What is asked — In exact form, please repeat the records from their opening line down to the line with "CX, HY = 960.0, 700.0", including that line.

####

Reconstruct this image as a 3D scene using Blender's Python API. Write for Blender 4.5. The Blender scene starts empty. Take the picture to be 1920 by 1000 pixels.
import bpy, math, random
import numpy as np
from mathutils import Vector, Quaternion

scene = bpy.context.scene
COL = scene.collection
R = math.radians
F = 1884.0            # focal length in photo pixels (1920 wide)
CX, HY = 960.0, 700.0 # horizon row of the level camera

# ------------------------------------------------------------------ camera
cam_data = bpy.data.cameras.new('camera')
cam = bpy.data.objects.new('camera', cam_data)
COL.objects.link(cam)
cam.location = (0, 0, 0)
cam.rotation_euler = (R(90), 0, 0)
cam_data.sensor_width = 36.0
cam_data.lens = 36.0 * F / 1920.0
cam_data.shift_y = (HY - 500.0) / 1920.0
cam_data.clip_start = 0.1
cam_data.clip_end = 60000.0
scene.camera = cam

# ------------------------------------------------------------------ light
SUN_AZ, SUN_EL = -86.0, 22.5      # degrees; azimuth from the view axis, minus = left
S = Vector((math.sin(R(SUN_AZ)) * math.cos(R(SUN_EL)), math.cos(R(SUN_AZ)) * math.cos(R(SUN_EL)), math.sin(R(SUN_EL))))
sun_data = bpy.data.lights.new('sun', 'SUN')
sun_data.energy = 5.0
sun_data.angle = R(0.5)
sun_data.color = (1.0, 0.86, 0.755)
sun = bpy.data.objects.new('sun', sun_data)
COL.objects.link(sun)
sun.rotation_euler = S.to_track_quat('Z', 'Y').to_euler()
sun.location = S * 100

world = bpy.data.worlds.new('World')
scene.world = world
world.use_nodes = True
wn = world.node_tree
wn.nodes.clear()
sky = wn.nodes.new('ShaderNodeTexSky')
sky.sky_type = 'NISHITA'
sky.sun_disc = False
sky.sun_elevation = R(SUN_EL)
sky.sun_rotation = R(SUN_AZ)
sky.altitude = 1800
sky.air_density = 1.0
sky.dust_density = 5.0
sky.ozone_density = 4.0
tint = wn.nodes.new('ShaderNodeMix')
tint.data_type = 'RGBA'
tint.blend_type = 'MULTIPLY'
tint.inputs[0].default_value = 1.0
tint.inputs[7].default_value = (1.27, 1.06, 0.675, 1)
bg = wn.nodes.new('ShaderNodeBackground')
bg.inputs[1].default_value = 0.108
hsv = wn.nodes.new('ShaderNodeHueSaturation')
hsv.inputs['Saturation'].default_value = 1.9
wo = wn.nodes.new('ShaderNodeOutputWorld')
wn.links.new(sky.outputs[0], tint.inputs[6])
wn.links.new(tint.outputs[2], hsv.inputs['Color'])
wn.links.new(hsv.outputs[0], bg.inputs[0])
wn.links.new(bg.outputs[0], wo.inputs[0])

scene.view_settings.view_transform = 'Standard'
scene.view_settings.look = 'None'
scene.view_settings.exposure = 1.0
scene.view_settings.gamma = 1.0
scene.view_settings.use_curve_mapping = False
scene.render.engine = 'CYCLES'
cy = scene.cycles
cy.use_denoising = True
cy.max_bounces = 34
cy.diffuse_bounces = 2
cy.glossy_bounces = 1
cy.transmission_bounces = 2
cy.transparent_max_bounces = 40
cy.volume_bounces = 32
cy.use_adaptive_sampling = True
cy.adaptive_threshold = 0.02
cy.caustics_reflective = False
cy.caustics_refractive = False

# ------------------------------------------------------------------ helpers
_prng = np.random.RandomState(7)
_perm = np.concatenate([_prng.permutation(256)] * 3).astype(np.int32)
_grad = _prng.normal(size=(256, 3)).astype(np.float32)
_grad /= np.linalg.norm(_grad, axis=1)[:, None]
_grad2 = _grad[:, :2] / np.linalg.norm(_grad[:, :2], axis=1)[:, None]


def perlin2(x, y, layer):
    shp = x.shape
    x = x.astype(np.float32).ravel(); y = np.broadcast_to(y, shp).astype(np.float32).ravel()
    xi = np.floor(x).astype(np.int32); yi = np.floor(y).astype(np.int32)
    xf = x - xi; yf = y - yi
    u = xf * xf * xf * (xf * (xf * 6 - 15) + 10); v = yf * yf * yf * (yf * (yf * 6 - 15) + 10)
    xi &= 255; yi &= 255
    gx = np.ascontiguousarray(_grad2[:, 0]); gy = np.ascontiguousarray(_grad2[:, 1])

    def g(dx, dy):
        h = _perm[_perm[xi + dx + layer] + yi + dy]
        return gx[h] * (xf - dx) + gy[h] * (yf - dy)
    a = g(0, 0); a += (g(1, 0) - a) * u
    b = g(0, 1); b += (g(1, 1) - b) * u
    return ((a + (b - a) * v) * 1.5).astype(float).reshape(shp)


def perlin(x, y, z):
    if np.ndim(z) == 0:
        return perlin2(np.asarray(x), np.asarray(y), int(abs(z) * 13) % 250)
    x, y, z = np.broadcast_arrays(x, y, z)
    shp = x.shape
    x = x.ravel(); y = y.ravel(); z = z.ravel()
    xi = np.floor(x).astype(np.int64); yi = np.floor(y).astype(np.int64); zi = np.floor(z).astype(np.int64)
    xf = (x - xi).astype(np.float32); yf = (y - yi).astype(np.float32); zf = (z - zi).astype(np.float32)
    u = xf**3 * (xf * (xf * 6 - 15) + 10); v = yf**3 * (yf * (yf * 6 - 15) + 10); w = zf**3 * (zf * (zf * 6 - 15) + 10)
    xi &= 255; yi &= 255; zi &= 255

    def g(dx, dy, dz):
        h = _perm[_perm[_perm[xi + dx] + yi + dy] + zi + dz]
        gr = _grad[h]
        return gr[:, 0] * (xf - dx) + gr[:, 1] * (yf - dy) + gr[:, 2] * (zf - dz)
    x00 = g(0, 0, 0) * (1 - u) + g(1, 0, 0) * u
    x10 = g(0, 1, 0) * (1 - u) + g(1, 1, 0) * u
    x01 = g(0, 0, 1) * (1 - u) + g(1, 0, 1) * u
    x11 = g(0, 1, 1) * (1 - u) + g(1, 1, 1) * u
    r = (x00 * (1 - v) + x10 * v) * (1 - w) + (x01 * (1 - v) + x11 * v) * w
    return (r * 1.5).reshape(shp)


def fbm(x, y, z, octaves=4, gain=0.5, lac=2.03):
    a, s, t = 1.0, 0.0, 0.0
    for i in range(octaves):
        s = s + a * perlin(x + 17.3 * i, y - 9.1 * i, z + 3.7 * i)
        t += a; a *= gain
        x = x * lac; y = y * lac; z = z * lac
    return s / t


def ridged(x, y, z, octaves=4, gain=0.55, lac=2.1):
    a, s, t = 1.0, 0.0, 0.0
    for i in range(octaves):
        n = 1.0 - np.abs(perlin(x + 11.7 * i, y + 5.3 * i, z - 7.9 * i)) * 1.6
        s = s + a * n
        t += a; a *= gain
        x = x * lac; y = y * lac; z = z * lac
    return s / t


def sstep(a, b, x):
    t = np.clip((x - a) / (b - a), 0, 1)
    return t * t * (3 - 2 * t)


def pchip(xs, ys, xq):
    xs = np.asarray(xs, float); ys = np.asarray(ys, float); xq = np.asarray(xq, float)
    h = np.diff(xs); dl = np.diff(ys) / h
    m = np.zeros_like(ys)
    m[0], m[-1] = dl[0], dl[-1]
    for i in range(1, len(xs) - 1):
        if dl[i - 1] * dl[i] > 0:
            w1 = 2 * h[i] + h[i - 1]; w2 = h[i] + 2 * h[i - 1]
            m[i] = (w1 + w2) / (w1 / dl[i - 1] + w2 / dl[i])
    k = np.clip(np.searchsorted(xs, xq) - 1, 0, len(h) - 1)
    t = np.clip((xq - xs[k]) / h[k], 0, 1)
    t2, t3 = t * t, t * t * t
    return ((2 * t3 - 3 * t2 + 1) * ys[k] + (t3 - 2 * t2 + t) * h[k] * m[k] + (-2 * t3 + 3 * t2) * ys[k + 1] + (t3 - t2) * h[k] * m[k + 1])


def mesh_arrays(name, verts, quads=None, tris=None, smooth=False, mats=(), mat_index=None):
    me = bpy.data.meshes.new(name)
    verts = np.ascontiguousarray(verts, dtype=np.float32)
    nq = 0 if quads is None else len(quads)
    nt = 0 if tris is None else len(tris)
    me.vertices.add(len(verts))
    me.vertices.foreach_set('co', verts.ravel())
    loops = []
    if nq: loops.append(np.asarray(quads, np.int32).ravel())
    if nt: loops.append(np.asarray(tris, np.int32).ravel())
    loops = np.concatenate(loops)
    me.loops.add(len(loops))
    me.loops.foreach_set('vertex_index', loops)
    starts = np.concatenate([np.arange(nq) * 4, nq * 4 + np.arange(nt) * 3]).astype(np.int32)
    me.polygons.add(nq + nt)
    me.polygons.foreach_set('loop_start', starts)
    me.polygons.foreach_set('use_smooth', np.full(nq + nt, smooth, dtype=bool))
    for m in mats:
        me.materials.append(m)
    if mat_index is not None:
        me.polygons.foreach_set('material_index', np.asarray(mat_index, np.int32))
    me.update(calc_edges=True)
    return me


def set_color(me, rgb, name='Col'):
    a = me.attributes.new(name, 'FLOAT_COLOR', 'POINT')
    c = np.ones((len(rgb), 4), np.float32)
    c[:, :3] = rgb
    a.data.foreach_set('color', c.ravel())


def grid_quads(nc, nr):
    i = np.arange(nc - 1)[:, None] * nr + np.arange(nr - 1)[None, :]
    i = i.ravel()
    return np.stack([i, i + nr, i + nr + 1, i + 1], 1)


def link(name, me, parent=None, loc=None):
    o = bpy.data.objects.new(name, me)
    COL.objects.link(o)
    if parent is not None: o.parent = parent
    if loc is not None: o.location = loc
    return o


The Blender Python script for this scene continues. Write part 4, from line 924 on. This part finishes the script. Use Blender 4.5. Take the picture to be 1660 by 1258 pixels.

####

The completed task —
Reconstruct this image as a 3D scene using Blender's Python API. Write for Blender 4.5. The Blender scene starts empty. Take the picture to be 1920 by 1000 pixels.
import bpy, math, random
import numpy as np
from mathutils import Vector, Quaternion

scene = bpy.context.scene
COL = scene.collection
R = math.radians
F = 1884.0            # focal length in photo pixels (1920 wide)
CX, HY = 960.0, 700.0 # horizon row of the level camera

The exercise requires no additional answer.